Although dive operators like Dive With Martin and Aldora serve a lot of serious divers and make most of their customers happy, working with boats and in diving means that equipment fails, operators screw up, accidents happen, and customers get mad. Most reasonable folks assess blame on the basis of whether the operator was negligent (or grossly negligent), not how irate the customer is. But when volatile emotions and the internet’s high-tech bully pulpit combine to play both judge and jury, I'm not sure the verdict rendered is always fair and impartial.

The letters posted on the web aren't much different from the letters that cross my desk. I have to put each one in perspective. If I get 100 glowing reviews and one person who’s had a bad experience, I can't print only the bad experience and imply that it’s typical. There’s fallout from everything I publish. I have a duty to research each incident thoroughly, look at everyone’s side, weigh the facts, and print a balanced account of what happened. A critical review can drive an operation out of business—hardly something I'd want to do cavalierly.

Should a business go under because one angry customer is very vocal? Dive consumers will decide, but if it does, it’s because divers are relying on what they read on the web to be accurate, objective, and balanced. Can online dive forums fill this bill? Given human nature, it’s easy to skew the forums’ balance: a score of positive reviews can quickly become buried in the avalanche of criticism stemming from a lone incident. As in the cases of Bowker and Dive With Martin, objectivity is also in question, and it’s impossible to know whether a complaint comes from an objective source or someone with a hidden agenda. The forums are an easy venue to exploit, and they’re as open to a competitor’s cheap shot as they are to genuinely aggrieved customers. Even in the case of aggrieved customers, readers still only hear one side of the story.

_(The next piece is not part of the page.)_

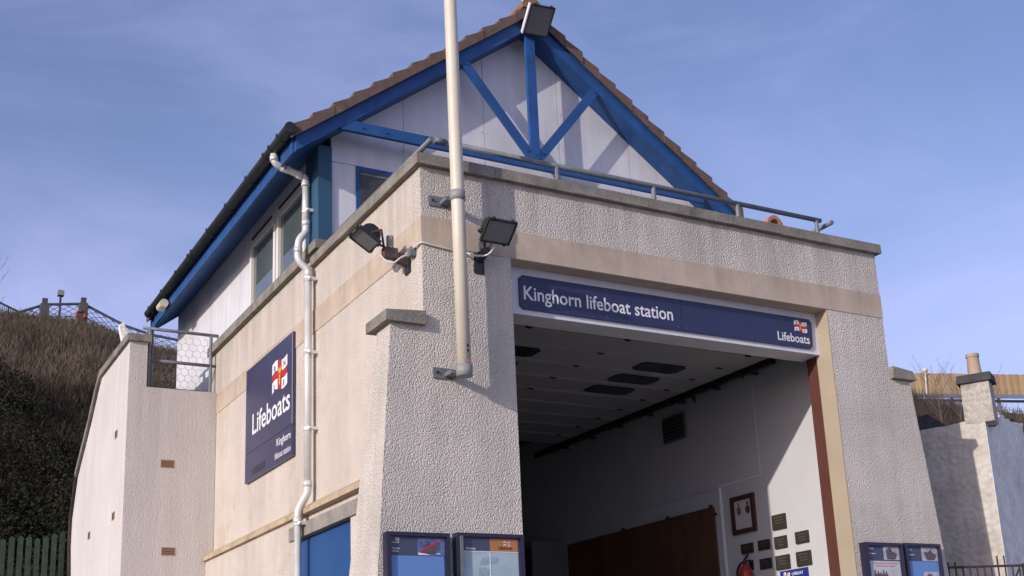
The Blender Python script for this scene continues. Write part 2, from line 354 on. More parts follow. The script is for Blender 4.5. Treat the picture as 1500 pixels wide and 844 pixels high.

All told, the combination of one-sided narratives, the overwhelming number of negative postings, and the possibility that the source of the original complaint may be someone with an ax to grind adds up to a generous margin of error—yet often consumer response to flaming is dramatic, with customers fleeing in droves. Dillehay sums up the likely result quite well when he says, “Yes, we live by the internet, and we may die by the internet, but those who react to inflammatory accusations or rumors may only be hurting themselves and the quality of dive experience for all.”